November 16, 2011 - 7:30 a.m. - 9:00 a.m.

 

Learn about the hidden power of social networks and understand how work really gets done in the workplace.

Social Network Analysis is a research method, different from social media.  Participants will learn about this research method and how it is being used to better understand the power of workplace relationships and impact productivity and collaboration.

Nancy Myers will share examples of Social Network Analysis and how it is being utilized to influence recruitment, retention and engagement in the workplace.

 

Employees in the workplace are connected to one another in various ways.  These patterns of connection form a social space.  A network connection involves any form of interpersonal interaction occurring between at least two people in the workplace network, such as giving advice, collaboration, or friendship.  It has been demonstrated that these social networks can be associated with employee productivity, work satisfaction, and positive workplace climate.  Using the process of social network analysis, OD practitioners and others can help discover the most powerful social networks in the workplace and their significance.

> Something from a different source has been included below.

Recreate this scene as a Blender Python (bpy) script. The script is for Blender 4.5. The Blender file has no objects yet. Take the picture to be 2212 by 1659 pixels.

The health of the nation requires talented men and women in Science, Technology, Engineering and Math (STEM) fields.  However, the recruitment and retention of women within STEM careers has been seriously lagging, even though the numbers of women receiving STEM degrees has increased significantly. 

 

Nancy Myers, Director of Organization Development, University of Nebraska-Lincoln, will present information on Social Network Analysis and how it might impact the recruitment and retention of women in Science, Technology, Engineering and Math.  She will discuss current initiatives the University is employing to increase faculty women in the STEM fields.   Social Network Analysis, along with current workplace interventions, may serve as a springboard to better understand and impact the power of social networks to increase under-represented populations in key areas of the workplace.